Solid basis in Christianity

A student of Christian Science to-day may find it hard to comprehend the way people in the 1880's were trying to practise Mrs. Eddy's teachings without having a solid basis in Christianity. Peel tells us all about them. [Ed. See Peel Years of Trial, page 206 as an example.] What a student was our Robert Peel! I love that we are told in a recent blog that he got lots of laughs in amongst his labours.

However, these difficult students caused Mrs. Eddy to give us, at that time, some of the precious little books we find in her Prose Works: Rudimental Divine Science; Unity of Good; and No and Yes. Books so crucial to a student's progress in Christian Science.

Peel (Note #68 p. 360) points us to No and Yes 34:18-28 as a “typical example of the book's double-edged approach to traditional theological questions, in this case the doctrine of the sacrificial blood of Christ.” [Ed. This appears in a section titled "Is There No Sacrificial Atonement?"]

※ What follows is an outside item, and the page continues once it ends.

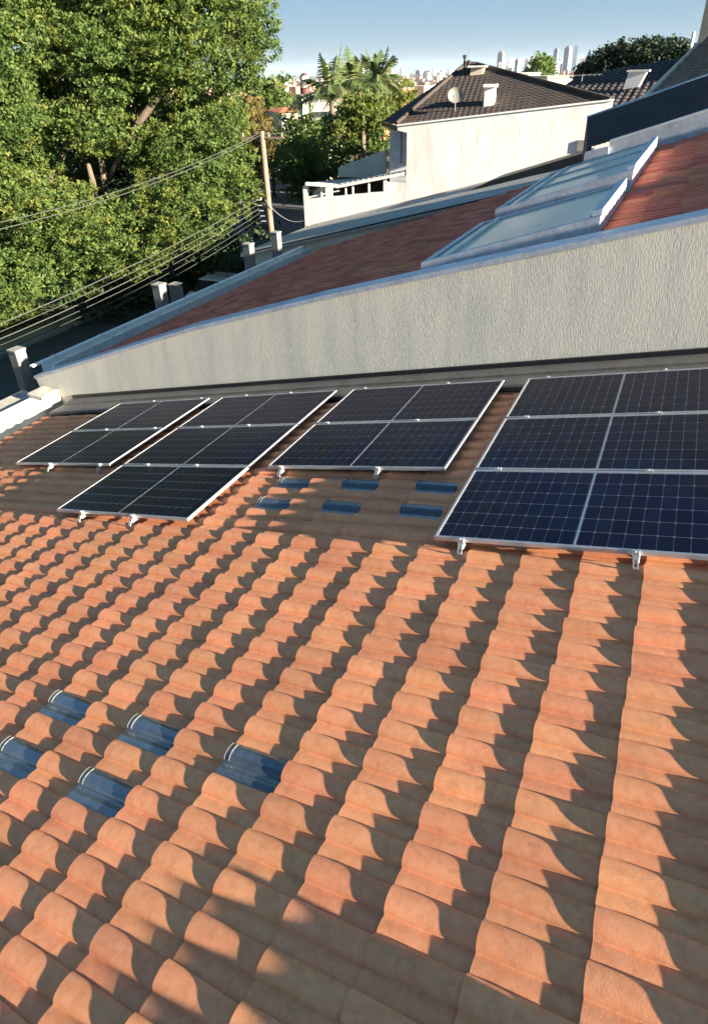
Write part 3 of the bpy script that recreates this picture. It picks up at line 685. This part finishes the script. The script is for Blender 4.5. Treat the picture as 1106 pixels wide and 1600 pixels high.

I love that we have a reference to the “Word becoming flesh” in our book, especially as the passage “...all flesh shall see the salvation of God” (Luke 3:6 all) is the Golden Text for this week's Lesson-Sermon. See Christian Science Quarterly's Bible Lesson for week ending March 19, 2017. In Peel's words: “the absolute must be experienced humanly as redemption and transformation, not merely as nonattachment and abstraction" (p. 205).


It was interesting to learn that the Theosophical Society was formed two weeks after Science and Health was published. We are told about it on pages 206-207. Madame Blavatsky is perhaps the only famous name we hear of in regard to its teachings.